Sunday, 11 January 2026

Animals in Anglo-Saxon England

Once they’d settled on these shores (and there’s a long debate about how that settlement came about) the Angles, Saxons, Jutes and all the other folk who’d come over from Europe worked the land. They farmed and, with one or two notable exceptions, we’d recognise the processes today by which they brought food from the fields to the table, although their methods were more labour-intensive. They did not milk and have fresh dairy produce all year round. The cows and other milking animals - goats, sheep - went ‘dry’ over winter, so there was no fresh milk or cheese (though they did smoke the surplus summer cheese, so hard cheese was available in the ‘dry’ months). Still, the basic idea of keeping animals for meat, dairy, and by-products is fairly standard. Would we, though, recognise the animals?


A Dexter eating hay. Photo Annie Kavanagh

Sheep bones have been found in abundance and it’s clear that they were used for milk and meat. Even today there are many different sheep breeds but the sheep of Saxon England would, like the cows, have been smaller than their modern-day counterparts and certainly would have been hardy. The Soay sheep of St Kilda remained isolated and therefore unaffected by later breeding improvements, so perhaps their Saxon counterparts resembled them, or the Manx Loaghtan. Wool was, of course, a valuable by-product of sheep farming. 

Manx Loaghtan (public domain image)

Goats were also used for milk and meat, with the milk perhaps used for invalids, being easier to digest. Skins were used for parchment, as were sheepskins and of course calf skin, which was specifically known as vellum. (As you’d expect, calves would not have been killed just for their skins and it’s been suggested that young animal meat, when available, was considered a treat, a bit of a luxury.)
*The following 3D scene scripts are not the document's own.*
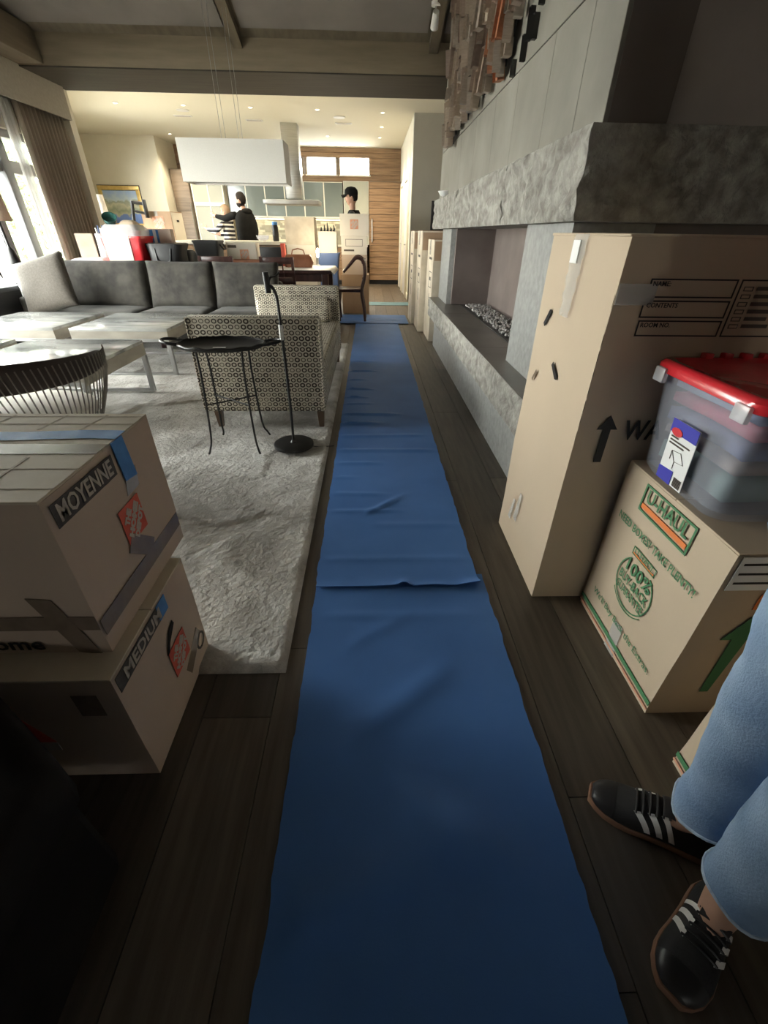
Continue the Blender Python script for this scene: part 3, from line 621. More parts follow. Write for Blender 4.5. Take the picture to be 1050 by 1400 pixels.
c0 = f(.225, .285); arc(u1, .088, .092, R(-235), R(55), c0); arc(u1, .098, .101, R(-140), R(-40), c0)
outline(u1, 'print_frame', .165, .372, .285, .40, .003, f(0, 0), *XM, M['green']); text(u1, 'lettering', 'U-HAUL', f(.225, .388), *XM, M['green'], .024, .10, .0001); decal(u1, 'print_bar', rect(.17, .376, .28, .380), f(0, 0), *XM, M['orange'])
text(u1, 'lettering', '100%', f(.225, .33), *XM, M['green'], .062, .13, .0010); text(u1, 'lettering', 'BUY-BACK', f(.225, .283), *XM, M['green'], .044, .155, .0007); text(u1, 'lettering', 'GUARANTEE', f(.225, .245), *XM, M['green'], .04, .15, .0006)
text(u1, 'lettering', "We'll Buy Back the Extras.", f(.24, .122), *XM, M['green'], .034, .36, .0001)
g = lambda x, z: Vector((x-1.055, -.2385, z))
decal(u1, 'paper_label', rect(0, 0, .20, .10), g(.83, .505), *YM, M['paper']); 
for i in range(3): decal(u1, 'label_line', rect(0, 0, .18, .006), g(.84, .525+.028*i), *YM, M['ink'], .002)
decal(u1, 'arrow_print', [(-.012, -.22), (.012, -.22), (.02, .0), (.05, .0), (0, .09), (-.05, .0), (-.02, .0)], g(.95, .33), *YM, M['green'])
outline(u1, 'print_frame', .93, .44, 1.2, .49, .006, g(0, 0), *YM, M['orange'])
decal(u1, 'tape_strip', [(0, 0), (.06, 0), (.05, .13), (.0, .12)], f(.21, .002), *XM, M['cleartape'], .0009)
u2, f2 = uhaul((1.055, .35, 0), .47, .46, .62, 'brown moving box with green stripe beside the standing person')
text(u2, 'lettering', 'U-HAUL', f2(.23, .56), *XM, M['green'], .056, .19, .0009); decal(u2, 'print_bar', rect(.125, .517, .335, .533), f2(0, 0), *XM, M['orange']); outline(u2, 'print_frame', .115, .505, .345, .592, .006, f2(0, 0), *XM, M['green'])
text(u2, 'lettering', 'NEED BOXES? TAKE PLENTY!', f2(.235, .442), *XM, M['green'], .036, .38, .0003)

# plastic tote with red lid
tt = thing('storage_tote', 'clear plastic storage tote with red lid on top of the printed moving box', 'storage tote', (1.012, 1.0, .6125))
def rr(w, d, z, r=.05, n=5, bump=0):
    out = []
    for cx, cy, a0 in ((w/2-r, d/2-r, 0), (-w/2+r, d/2-r, 90), (-w/2+r, -d/2+r, 180), (w/2-r, -d/2+r, 270)):
        for i in range(n+1):
            a = R(a0+90*i/n); out.append(Vector((cx+r*math.cos(a), cy+r*math.sin(a), z)))
    return out
MB().loft([rr(.34, .31, .0, .05), rr(.37, .335, .02, .05), rr(.41, .37, .26, .045), rr(.425, .388, .29, .045), rr(.415, .38, .29, .045), rr(.40, .36, .26, .04), rr(.36, .325, .025, .045), rr(.30, .28, .012, .04)]).build('tub', M['clearplastic'], tt, True, 45)
MB().loft([rr(.435, .40, .280, .05), rr(.45, .412, .284, .05), rr(.45, .412, .304, .05), rr(.435, .398, .312, .05), rr(.39, .36, .312, .04), rr(.37, .34, .303, .04)]).build('lid', M['redplastic'], tt, True, 45)
for i in range(4): bx('lid_rib', M['redplastic'], tt, -.10+i*.055, -.075+i*.055, .178, .2, .308, .324, .003)
for s in (-1, 1): bx('latch', M['latch'], tt, -.232, -.218, s*.15-.022, s*.15+.022, .258, .296, .004)
fl2 = lambda y, z: Vector((-.2025-.075*(z-.70), y-1.0, z-.6325))
lab = MB().poly([fl2(1.05, .655), fl2(.945, .655), fl2(.945, .825), fl2(1.05, .825)], (-1, 0, 0), .0015).build('product_label', M['paper'], tt)
M['labelblue'] = pm('label_blue', (.06, .06, .42), rough=.4); M['labelred'] = pm('label_red', (.65, .04, .05), rough=.4)
dx = Vector((-.0025, 0, 0))
MB().poly([fl2(1.05, .79)+dx, fl2(.945, .79)+dx, fl2(.945, .825)+dx, fl2(1.05, .825)+dx], (-1, 0, 0), .001).build('label_header', M['labelblue'], lab)
MB().poly([fl2(1.05, .655)+dx, fl2(.99, .655)+dx, fl2(.99, .695)+dx, fl2(1.05, .69)+dx], (-1, 0, 0), .001).build('label_footer', M['labelblue'], lab)
MB().poly([fl2(1.02+.022*math.cos(a*.524), .795+.011*math.sin(a*.524))+dx*1.7 for a in range(12)], (-1, 0, 0), .001).build('label_badge', M['labelred'], lab)
for i, w2 in enumerate((.03, .08, .06)): MB().poly([fl2(1.04, .778-.009*i)+dx, fl2(1.04-w2, .778-.009*i)+dx, fl2(1.04-w2, .782-.009*i)+dx, fl2(1.04, .782-.009*i)+dx], (-1, 0, 0), .001).build('label_line', M['inkgrey'], lab)
for i in range(7): MB().poly([fl2(.98-.0045*i, .66)+dx, fl2(.978-.0045*i, .66)+dx, fl2(.978-.0045*i, .685)+dx, fl2(.98-.0045*i, .685)+dx], (-1, 0, 0), .001).build('label_bar', M['inkgrey'], lab)
p4 = [fl2(1.02, .745)+dx, fl2(.985, .75)+dx, fl2(.965, .725)+dx, fl2(1.0, .72)+dx, fl2(1.02, .745)+dx]
MB().tube(p4, .0009, 4).tube([p4[3], fl2(1.0, .70)+dx], .0009, 4).tube([p4[0], fl2(1.02, .72)+dx], .0009, 4).build('label_drawing', M['inkgrey'], lab)
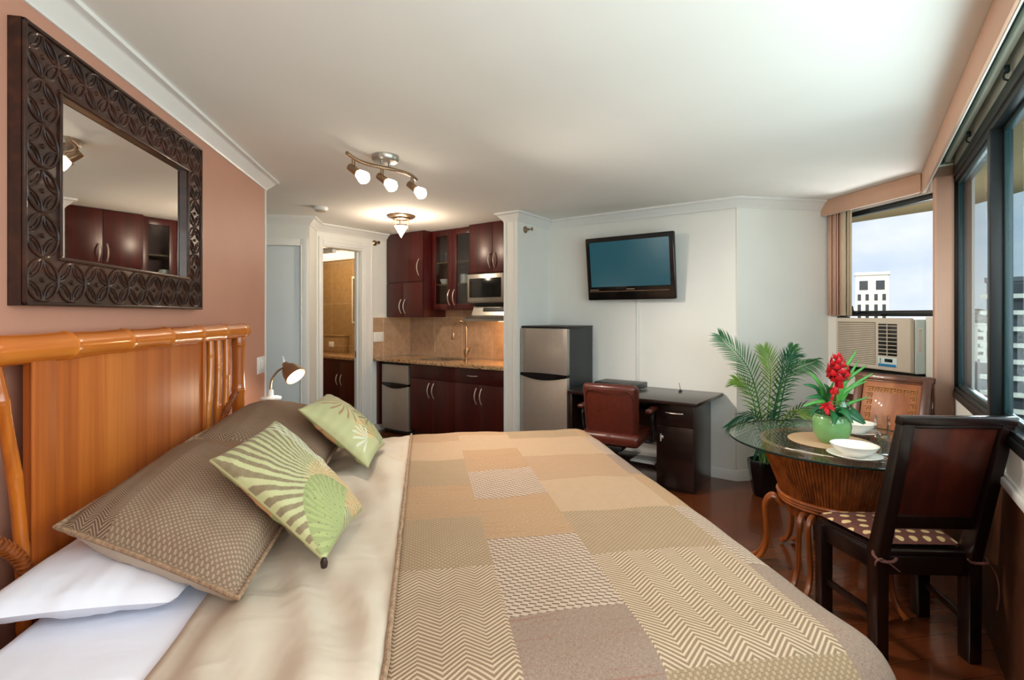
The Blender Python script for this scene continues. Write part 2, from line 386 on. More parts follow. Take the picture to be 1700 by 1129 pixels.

Pigs were kept, but were semi-feral, living not on the farms but in woodland and were often kept more for commercial purposes, rather than in small numbers for individual families. They foraged in the woodland, and there are many - slightly later - images depicting them eating acorns. 

Public Domain Image

Few foot bones have been found, suggesting that while the main joints of ‘pork’ might have been salted, the trotters might have been disposed of, perhaps even fed back to the pigs although there is a possibility that they were sold as delicacies. [Ann Hagen - Anglo-Saxon Food]

Pigs, again, would not have looked like their modern-day counterparts, something which was recently bemoaned in this blog post 

We should perhaps think more in terms of the Tamworth pig or even, of course, the wild boar, which were plentiful. 

Tamworth pig (public domain)

What did the meat taste like? Well, again, here the animal husbandry differed from modern practices, in that the beasts were mostly killed at the end of their useful life (although see vellum, above), so might have been quite tough. The majority of meat was boiled or stewed. 

What about smaller, ‘domesticated’ animals? Well, they had chickens and geese, but not domesticated ducks at this point, though they might have eaten them, catching them perhaps with nets. Eggs, like milk, were seasonal, and hens did not lay all year round. Perhaps the spring glut added to the association of eggs with Easter. 

In the tenth-century Colloquy of Ælfric, the king’s hunter says that with swift hounds he hunts down wild game. He takes harts and boars, bucks and roes, and sometimes hares. These dogs were working dogs, probably kept in kennels. But there is some evidence of dogs being buried in human graves, suggesting a role as faithful companions, or perhaps even personal guard dogs, but much more evidence of dogs being buried in middens, or rubbish pits, which suggests a less friendly relationship. We should perhaps imagine these dogs as predominantly deer hounds and greyhounds. 

A scene from the Bayeux Tapestry depicting hawking

Since pests needed to be kept out of the grain stores, and mice and black rats were certainly present in Saxon England, it stands to reason that some kind of animal was employed for pest control, and remains of cats have been found on numerous sites. But what might be more surprising is that there is evidence that weasels and polecats were also used for this task and tamed and trained specifically to catch rats and mice. 

Were even these small furries pets? No. Any animal would need to earn its keep. But I’m sure that human nature being what it is, there must have been some young children who had their favourites and perhaps tried to cuddle them from time to time. What is not clear is how ‘tamed’ these beasts were. Watch your fingers!